О Михаиле Александровиче, которому он был предан и любил его, он старался не говорить и не высказывал никаких предположений о готовящейся для него роли регента наследника цесаревича».
Последняя фраза звучит как будто некоторым упреком в моей, столь ненужной тогда, как казалось ему, не откровенности.
Но о чем мог я говорить, когда все уже совершилось.
Говорить с другими, хотя бы и друзьями по свите, о тех недоумениях, тревогах и упреках, которые меня в то время наполняли, я не мог: они касались близко интимной стороны отношений, возникших между братьями после брака великого князя Михаила Александровича с г-жей Вульферт, и об этом я мог говорить только с ними одними.
Не мог, вернее, не хотел напоминать другим и о тех государственных актах, изданных в связи с этим, не перестававшим меня глубоко удручать браком.
Мне невольно вспоминались тогда эти манифесты, налагавшие над лицом и имуществом Михаила Александровича не только опеку, но и отнимавшие от него право и обязанность быть правителем государства до совершеннолетия наследника цесаревича. Последняя мера в то время приветствовалась всеми как особенно необходимая48
.Опека, правда, год назад была снята, но манифест об устранении великого князя от управления государственными делами все же оставался в полной силе вплоть до псковских дней49
.Вспоминалось мне и особенно настойчивое в свое время требование государя, чтобы Михаил Александрович подписал после своего брака отречение навсегда от всех своих прав на престол.
Обо всем этом, правда, было опубликовано во всеобщее сведение, об этом знали все и почти все такое распоряжение государя одобряли, а в Пскове о нем забыли.

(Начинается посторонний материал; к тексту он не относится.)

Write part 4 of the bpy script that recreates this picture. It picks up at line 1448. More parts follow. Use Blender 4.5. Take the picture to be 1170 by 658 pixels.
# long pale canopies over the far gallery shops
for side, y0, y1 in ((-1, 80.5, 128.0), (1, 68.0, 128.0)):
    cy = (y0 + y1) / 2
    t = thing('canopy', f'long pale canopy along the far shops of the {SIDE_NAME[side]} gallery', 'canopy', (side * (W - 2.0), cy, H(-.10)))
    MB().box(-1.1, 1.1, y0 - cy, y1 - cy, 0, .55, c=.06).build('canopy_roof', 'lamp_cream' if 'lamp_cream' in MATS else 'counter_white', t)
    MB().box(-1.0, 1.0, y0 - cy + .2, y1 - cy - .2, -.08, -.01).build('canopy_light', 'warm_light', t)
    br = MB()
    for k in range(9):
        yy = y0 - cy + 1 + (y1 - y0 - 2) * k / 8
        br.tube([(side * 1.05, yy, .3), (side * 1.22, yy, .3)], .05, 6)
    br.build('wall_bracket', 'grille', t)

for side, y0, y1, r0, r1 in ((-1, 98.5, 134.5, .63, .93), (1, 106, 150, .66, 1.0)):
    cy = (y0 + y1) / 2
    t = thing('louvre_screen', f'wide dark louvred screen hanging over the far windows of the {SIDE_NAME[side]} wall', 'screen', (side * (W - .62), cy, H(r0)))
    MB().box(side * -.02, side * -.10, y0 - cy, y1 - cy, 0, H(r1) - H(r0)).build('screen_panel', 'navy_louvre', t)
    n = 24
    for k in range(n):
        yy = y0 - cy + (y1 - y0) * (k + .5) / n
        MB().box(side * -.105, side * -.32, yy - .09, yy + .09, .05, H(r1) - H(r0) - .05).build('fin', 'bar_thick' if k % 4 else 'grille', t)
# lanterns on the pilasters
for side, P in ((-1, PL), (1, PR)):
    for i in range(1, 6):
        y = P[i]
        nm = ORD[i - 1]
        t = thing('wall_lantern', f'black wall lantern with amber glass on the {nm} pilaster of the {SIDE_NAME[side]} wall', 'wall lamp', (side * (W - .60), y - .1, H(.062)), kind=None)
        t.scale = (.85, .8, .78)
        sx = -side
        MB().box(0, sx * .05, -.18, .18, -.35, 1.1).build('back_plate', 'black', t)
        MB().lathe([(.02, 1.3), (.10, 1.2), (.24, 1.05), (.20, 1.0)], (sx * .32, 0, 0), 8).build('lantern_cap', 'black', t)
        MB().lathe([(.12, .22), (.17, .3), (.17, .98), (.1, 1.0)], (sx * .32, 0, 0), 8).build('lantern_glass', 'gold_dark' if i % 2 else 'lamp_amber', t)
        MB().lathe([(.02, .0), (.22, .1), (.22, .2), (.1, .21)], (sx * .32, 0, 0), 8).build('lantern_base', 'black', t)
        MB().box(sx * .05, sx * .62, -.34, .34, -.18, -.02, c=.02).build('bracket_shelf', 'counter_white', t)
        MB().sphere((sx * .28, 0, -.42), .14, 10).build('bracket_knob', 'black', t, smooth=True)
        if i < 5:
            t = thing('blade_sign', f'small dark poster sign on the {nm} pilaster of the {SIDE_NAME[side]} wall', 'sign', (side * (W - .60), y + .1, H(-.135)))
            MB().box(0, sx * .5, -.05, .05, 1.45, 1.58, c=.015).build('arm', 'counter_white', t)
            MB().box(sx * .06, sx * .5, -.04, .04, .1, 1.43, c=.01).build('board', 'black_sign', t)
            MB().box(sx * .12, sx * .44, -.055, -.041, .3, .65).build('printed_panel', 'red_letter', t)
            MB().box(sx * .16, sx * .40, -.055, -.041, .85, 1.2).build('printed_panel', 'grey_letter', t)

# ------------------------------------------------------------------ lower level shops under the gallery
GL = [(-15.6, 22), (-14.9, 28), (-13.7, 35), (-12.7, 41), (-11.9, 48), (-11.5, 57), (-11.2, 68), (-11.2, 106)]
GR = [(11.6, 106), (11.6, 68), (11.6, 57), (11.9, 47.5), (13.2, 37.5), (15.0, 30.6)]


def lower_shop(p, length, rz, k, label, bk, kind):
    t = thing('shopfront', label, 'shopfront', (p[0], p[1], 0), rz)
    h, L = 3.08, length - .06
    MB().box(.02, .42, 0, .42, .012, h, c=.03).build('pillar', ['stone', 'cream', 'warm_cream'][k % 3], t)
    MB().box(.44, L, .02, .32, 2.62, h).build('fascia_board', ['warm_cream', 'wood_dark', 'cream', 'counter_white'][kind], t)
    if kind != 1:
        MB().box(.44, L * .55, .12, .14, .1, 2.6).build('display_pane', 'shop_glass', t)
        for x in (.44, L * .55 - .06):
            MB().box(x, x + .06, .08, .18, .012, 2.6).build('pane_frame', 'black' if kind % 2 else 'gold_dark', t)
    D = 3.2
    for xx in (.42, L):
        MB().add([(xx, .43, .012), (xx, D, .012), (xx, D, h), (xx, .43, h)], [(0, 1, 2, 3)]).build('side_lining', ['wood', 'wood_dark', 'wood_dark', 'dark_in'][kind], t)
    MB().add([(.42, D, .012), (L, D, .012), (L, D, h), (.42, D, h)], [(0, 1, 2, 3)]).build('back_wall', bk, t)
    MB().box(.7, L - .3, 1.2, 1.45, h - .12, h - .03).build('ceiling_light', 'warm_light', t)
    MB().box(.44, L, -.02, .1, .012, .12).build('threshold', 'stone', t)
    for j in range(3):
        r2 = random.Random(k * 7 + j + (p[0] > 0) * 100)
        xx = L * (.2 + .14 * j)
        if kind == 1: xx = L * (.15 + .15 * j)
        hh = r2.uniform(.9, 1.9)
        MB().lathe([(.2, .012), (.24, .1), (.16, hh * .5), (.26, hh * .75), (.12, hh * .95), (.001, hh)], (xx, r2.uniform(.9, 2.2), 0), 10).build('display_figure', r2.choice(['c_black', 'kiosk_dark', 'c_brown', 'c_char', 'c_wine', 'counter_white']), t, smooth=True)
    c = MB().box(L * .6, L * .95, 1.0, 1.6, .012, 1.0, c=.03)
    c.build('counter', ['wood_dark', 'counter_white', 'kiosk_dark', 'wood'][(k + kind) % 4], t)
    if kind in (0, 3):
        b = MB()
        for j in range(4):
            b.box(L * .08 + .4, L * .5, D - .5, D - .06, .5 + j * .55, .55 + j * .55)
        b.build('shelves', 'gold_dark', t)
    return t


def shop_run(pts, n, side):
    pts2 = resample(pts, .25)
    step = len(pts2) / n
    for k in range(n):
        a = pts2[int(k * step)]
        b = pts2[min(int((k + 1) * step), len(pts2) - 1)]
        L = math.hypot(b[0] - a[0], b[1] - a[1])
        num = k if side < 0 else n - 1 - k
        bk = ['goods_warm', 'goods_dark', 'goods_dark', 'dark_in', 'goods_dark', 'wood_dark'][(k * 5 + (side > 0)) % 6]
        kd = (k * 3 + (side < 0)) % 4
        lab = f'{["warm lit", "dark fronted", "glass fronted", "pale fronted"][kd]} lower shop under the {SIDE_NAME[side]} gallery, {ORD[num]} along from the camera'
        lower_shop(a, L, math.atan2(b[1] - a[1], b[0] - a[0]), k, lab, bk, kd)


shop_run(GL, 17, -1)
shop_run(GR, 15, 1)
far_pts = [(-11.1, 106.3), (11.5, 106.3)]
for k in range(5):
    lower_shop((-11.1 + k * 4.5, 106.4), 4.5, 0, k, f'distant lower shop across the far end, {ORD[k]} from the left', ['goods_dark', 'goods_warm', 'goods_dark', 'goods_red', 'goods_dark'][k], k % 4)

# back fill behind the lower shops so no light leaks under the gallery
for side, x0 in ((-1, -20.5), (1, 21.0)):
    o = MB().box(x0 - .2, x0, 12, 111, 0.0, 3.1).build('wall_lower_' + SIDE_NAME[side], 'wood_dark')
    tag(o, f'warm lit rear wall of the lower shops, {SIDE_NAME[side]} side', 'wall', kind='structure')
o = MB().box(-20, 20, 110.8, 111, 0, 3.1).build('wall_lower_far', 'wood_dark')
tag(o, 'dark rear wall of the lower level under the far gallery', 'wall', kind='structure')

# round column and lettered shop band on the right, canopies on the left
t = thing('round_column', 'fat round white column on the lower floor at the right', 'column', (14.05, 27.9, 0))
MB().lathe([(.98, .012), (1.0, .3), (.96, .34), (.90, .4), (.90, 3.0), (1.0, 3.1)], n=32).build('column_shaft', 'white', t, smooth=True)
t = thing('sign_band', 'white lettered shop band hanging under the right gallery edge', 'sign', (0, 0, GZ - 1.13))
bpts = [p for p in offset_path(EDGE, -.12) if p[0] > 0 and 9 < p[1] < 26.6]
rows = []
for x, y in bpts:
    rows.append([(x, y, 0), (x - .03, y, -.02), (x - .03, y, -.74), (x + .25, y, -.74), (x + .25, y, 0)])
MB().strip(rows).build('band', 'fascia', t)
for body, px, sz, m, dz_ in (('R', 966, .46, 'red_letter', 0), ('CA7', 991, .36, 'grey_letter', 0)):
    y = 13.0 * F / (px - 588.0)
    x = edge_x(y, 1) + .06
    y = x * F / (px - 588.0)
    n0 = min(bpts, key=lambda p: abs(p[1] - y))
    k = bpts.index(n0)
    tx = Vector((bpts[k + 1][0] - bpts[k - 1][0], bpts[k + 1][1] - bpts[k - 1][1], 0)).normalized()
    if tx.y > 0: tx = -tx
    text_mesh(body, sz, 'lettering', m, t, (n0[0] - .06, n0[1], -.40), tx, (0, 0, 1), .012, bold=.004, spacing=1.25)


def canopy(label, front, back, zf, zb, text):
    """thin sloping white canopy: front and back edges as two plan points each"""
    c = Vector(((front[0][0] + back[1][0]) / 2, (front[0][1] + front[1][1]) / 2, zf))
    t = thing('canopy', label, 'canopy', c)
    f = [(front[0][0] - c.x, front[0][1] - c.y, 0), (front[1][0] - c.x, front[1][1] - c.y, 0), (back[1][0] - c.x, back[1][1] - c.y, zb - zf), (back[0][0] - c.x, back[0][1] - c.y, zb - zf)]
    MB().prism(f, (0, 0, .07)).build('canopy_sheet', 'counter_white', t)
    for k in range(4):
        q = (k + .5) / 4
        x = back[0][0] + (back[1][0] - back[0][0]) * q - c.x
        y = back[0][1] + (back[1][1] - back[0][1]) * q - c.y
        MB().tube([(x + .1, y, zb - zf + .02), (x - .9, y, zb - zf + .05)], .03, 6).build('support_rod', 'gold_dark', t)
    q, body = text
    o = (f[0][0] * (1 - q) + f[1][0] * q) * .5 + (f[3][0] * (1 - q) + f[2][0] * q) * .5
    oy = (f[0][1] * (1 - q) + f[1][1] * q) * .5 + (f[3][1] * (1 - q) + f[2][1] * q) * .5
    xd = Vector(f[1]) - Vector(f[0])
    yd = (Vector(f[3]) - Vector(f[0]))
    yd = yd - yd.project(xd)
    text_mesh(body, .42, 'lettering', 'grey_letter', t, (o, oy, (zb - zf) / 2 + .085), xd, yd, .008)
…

Но и государь, и Михаил Александрович слишком были мне близки и дороги как люди, чтобы об этой выявлявшейся тогда особенно резко непоследовательности я мог бы напоминать другим.
Выбор государя действительно остановился на человеке, не только менее всех подготовленном для управления государством, но и менее всех желавшем возведения на трон, а по обстоятельствам его личной жизни уже заранее призвавшем себя к такому возвеличению неподходящим.
Я действительно искренне продолжал любить Михаила Александровича и от поспешного, связанного, как я понимал, с некоторым огорчением решения государя о передаче ему престола не ждал для великого князя ничего хорошего.
Положение его было не только трудным, но для его чуткого, религиозного и благородного характера было бы и прямо невыносимым.
Оставаясь на престоле, он всегда бы чувствовал, что своему «возвышению» и почету он обязан не чему иному, как лишь подлости и измене, проявленной над его братом.
Будучи даже конституционным монархом, ему было бы противно править и работать с людьми, замешанными в заговорах.
Мне всегда поэтому была понятна искренняя привязанность мягкого по натуре Александра I к Аракчееву, жестокому, тупоумному, но не замешанному в заговорах и предательстве своего императора.
Положение Михаила Александровича было еще трудным и потому, что ему не на кого было бы с доверием опереться.